Ramsay himself is a bit too busy to be slinging chickens in Montreal. He has more than two dozen restaurants on four continents and loads of TV commitments (last year alone he starred in “MasterChef” and “Hell’s Kitchen” in the United States, and “Ramsey’s Best Restaurant” and “Christmas With Gordon” in the U.K.) — and also cookbooks, product endorsements and the odd tabloid scandal to juggle. Yet this down-market shift shouldn’t come as a surprise, given his empire’s rapid expansion over the past decade. What better way to reach the TV-watching masses than with chicken?
DESCRIPTIONRamsay embraces the old and the new in his re-imagining of Laurier BBQ.
The old Laurier BBQ, with its authentically retro, wood-paneled dining room adorned with hunting memorabilia, catered to a small, loyal and largely older clientele.

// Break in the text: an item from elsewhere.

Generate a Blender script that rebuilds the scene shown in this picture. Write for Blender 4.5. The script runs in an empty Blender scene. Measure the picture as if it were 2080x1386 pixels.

It was one of those places nobody really went anymore — most of us ordered in, or stopped in occasionally for the kitsch factor. But when news broke of the takeover, there was a great kerfuffle over the celebrity chef’s plans to chic-ify the suddenly beloved Montreal institution. Team Ramsay has indeed given the place a sleek face-lift, but they’ve gone to great lengths to assure locals that the spirit of the place is unchanged.
“It reminds me of taking over at Claridge’s 10 years ago, and even before I got anywhere near the place, British Heritage wanting to have a word saying, ‘You cannot touch that marble and you are not going anywhere near those mirrors,’ ” Ramsay says. Except at Claridge’s, there’s no poutine. “Yeah, everyone thinks if you’ve got three Michelin stars you’ll think poutine is a pile of crap, but I grew up on chips and gravy,” he continued. “So why can’t we do poutine with the most amazing French fries, hand-cut, hand-peeled potatoes with the most amazing gravy?”
That Ramsay razzle-dazzle was looking a bit doused the following day, when on the first evening the restaurant was open to the public a sprinkler system malfunction and forced the evacuation of hundreds of patrons. The restaurant was shut for two days. Whether this is a bad omen or merely a bump in the road — there’s even been talk of an international chain of Ramsay rotisseries — only time will tell.